もちろんドライブモードは「レース」を選んでいる。ただ、モーターによるアシストはずっと続くわけではないので、ストレートエンド手前のブレーキングを開始する直前くらいにモーターがフェードアウトして頭打ちしたような感触があるのだ。しかし、実際にはまだ加速し続けている。総じてこれまで体験したことがない加速マナーだった。
「基本的にESPは介入しません」
リヤにドライブユニットやバッテリーを置いたおかげで、前後の重量配分はちょうど50:50になったそうで、前後の接地感はノーマルのGT 4ドアよりもいい。エアサスによるばね上の動きのコントロールやeデフによる後輪左右の駆動力配分も秀逸で、自分ごときの運転スキルでもどうにかシュナイダー先生について行けた。

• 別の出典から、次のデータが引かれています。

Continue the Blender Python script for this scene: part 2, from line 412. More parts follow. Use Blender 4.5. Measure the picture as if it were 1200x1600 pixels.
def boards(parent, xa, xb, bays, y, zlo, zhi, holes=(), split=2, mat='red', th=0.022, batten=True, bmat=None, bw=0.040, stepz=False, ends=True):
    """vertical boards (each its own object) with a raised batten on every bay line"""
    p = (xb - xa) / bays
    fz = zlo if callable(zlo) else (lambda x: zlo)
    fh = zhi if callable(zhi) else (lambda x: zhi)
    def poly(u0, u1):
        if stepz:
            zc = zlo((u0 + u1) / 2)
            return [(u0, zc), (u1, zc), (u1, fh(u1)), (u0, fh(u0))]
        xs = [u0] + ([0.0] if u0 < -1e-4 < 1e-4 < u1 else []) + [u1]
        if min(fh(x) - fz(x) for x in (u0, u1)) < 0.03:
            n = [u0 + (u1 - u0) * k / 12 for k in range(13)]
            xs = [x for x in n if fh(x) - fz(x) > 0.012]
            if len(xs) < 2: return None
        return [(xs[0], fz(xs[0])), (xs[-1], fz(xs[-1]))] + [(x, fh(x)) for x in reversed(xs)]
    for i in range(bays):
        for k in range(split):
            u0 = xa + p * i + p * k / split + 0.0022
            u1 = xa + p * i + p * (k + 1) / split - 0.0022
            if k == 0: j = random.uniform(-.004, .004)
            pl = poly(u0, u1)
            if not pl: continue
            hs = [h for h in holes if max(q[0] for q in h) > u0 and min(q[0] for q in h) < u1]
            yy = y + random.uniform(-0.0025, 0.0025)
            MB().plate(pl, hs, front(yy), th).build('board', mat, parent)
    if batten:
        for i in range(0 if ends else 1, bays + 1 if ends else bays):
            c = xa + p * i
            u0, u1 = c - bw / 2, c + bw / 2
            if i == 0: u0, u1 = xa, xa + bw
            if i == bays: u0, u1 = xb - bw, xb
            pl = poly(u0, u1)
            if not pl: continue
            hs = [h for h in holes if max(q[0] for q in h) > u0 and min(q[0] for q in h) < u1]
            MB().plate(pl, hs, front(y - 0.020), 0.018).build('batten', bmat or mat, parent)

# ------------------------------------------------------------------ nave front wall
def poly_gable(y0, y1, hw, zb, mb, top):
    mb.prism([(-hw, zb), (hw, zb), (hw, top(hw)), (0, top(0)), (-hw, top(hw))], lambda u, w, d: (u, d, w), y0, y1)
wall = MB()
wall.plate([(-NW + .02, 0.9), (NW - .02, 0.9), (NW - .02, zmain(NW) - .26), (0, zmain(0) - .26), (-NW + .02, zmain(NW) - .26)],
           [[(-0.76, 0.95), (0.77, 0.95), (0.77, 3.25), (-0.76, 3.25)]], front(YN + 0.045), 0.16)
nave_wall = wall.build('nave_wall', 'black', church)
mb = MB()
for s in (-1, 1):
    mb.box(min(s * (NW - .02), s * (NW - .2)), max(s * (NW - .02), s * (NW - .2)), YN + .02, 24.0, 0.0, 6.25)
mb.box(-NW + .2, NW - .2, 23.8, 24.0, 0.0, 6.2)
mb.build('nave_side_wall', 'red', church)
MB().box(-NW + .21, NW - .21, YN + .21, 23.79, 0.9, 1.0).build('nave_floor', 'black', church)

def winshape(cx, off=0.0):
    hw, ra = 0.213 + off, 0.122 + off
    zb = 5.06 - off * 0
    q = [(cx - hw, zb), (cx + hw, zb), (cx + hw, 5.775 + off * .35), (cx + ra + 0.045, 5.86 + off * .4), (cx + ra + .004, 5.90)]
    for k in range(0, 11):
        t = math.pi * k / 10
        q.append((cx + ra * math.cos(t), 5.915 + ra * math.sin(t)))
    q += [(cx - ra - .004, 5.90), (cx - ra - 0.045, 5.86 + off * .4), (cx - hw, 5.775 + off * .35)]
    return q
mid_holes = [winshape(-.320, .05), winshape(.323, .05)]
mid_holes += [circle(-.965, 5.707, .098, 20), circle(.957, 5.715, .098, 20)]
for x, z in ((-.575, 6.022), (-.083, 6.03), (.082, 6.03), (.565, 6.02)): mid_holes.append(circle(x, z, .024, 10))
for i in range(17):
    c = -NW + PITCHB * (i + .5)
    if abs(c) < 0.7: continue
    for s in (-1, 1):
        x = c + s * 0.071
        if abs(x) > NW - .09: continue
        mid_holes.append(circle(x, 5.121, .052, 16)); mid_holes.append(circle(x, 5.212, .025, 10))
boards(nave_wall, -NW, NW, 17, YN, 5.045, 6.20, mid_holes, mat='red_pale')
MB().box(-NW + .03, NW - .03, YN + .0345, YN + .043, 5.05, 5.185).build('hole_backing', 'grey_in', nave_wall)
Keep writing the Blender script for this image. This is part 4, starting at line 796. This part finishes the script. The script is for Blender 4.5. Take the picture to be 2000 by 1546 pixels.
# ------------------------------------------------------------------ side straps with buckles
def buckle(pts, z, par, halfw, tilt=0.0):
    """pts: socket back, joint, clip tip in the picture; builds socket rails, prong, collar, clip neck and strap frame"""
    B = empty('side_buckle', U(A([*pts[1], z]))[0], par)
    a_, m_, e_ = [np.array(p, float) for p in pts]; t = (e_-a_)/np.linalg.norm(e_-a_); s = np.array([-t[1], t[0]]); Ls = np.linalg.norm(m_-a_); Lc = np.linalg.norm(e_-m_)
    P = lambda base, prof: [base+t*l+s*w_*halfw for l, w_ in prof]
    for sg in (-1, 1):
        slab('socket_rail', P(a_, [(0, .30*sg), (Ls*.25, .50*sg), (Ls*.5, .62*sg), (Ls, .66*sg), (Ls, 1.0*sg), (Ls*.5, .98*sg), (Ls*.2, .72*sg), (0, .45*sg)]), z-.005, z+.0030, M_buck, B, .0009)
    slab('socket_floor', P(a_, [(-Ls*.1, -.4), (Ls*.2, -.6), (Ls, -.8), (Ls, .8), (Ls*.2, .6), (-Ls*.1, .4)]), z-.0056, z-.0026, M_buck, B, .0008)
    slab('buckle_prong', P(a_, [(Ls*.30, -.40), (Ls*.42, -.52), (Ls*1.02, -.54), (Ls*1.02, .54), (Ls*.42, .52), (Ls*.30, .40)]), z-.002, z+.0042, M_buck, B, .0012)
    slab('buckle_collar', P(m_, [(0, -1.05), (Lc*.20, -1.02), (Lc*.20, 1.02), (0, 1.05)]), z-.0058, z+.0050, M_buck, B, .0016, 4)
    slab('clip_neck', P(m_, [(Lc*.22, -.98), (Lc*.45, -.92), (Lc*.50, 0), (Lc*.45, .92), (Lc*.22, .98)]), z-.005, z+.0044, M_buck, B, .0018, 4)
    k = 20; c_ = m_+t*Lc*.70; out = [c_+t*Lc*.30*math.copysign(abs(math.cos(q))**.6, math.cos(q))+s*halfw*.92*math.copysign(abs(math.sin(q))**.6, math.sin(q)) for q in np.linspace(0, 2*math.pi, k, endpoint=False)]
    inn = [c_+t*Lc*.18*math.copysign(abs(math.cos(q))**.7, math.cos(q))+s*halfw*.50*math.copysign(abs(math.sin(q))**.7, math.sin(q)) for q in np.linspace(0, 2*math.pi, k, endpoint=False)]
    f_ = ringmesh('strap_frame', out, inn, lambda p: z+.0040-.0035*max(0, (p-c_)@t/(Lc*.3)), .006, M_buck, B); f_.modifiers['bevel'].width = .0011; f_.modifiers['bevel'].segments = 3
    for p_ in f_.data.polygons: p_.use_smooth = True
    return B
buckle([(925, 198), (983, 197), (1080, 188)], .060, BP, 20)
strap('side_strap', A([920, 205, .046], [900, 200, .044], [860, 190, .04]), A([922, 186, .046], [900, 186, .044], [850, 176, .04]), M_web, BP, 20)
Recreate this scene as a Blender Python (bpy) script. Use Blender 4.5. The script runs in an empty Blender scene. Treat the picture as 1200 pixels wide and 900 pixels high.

ESPやブレーキを使ったトルクベクタリングだと、乱れた姿勢を立て直す際にどうしてもパワーをロス(=減速)してしまうが、モーター+eデフならモーターの出力を制御できるので、エンジンパワーを殺すことなく安定した挙動をキープできる。後でエンジニアに聞いたら「このクルマの場合、基本的にESPは介入しません」とのことだった。ハイブリッドだとそういうメリットもあるわけだ。
より速く走るために“回収”するという思想
ホットラップを終えて電池の残量を見たら(走行中は見る余裕がなかった)、コースイン前の残量は26%だったのにそれが72%になっていて驚いた。サーキットなんか走ったら電池なんか空になってると思ったからである。レースモードでは、エネルギーの回生効率も最大となるので、ブレーキングのたびにしっかり充電し、加速時にそれをまた使える仕組みである。電気の出し入れを素早くできるこのクルマ専用のバッテリーならではの特性だ。
ヘルメットを脱いでまた水をごくごくと飲み干しひと息ついたら、さっきまでコース上にいた同じクルマで今度はホテルを目指す。空港からの往路と同様、疲れた身体にはことさら心地よい快適なサルーンである。そしてセビリア市内に入ってタウンスピードになったら、モーターのみのEVモードになった。サーキットのホットラップからEVまで、ここまで完璧にこなす4ドアセダンは、いまのところ他に知らない。